Time To Enact Real Enterprise Zones

Report Budget and Spending

Time To Enact Real Enterprise Zones

October 24, 1995 4 min read Download Report
Stuart Butler
Director

There is a genuine and urgent desire in Washington to trigger an economic rebirth of America's inner cities. But two rival proposals to help achieve that goal are the products of two profoundly different visions of how to generate economic development within inner-city America. One vision, which is the basis for an initiative being prepared by the Clinton Administration, assumes that progress can be achieved only if government leads the process of development and primes the economic pump. It calls, in effect, for an urban industrial policy managed from Washington. The other vision, which forms the core of bipartisan legislation intended as an amendment to the budget reconciliation bill, recognizes that the wise approach is not to try to pick winners and losers, but instead to provide the best possible climate of incentives and simplified regulation to foster local enterprises.

The White House view is that depressed neighborhoods can best be helped by steering more government programs into them. The Clinton Administration is readying a plan to do this by giving preferential treatment in awarding government contracts to firms operating in troubled neighborhoods. This initiative flows from the Administration's "Enterprise Zone" program, enacted in the last Congress, which centered on channeling government programs into targeted areas. The name given to that government-led program was particularly ironic since the original enterprise zone idea, developed in the 1980s, explicitly rejected the notion that government could trigger an economic recovery in the inner cities and called instead for a sharp reduction in regulation and taxes to spur business formation. That earlier version was not enacted.

A very different view of urban economic development is enshrined in bipartisan legislation introduced in the Senate recently. The sponsors intend it as an amendment to the upcoming reconciliation bill.

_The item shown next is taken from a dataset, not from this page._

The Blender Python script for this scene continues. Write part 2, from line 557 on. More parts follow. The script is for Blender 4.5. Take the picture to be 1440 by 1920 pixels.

The Enhanced Enterprise Zone Act (S. 1252) is sponsored by Senators Spencer Abraham (R-MI) and Joseph Lieberman (D-CT). Cosponsors include Senators Rick Santorum (R-PA), Carol Moseley-Braun (D-IL), John Breaux (D-LA), and Michael DeWine (R-OH.) The legislation would refocus and strengthen the Administration's enterprise zone program, based on a view of how to stimulate economic development in depressed neighborhoods that is very different from that held by the White House. Rather than have the government try to pick firms for preference in federal contracts, the Abraham-Lieberman bill seeks to make existing enterprise zones much more attractive to private investors. It would do this by eliminating the capital gains tax on investments in stock, business property, or a partnership in the zones, as well as by providing other tax incentives for direct investments and business redevelopment within the zones. The government would not limit these incentives to selected private investors or firms.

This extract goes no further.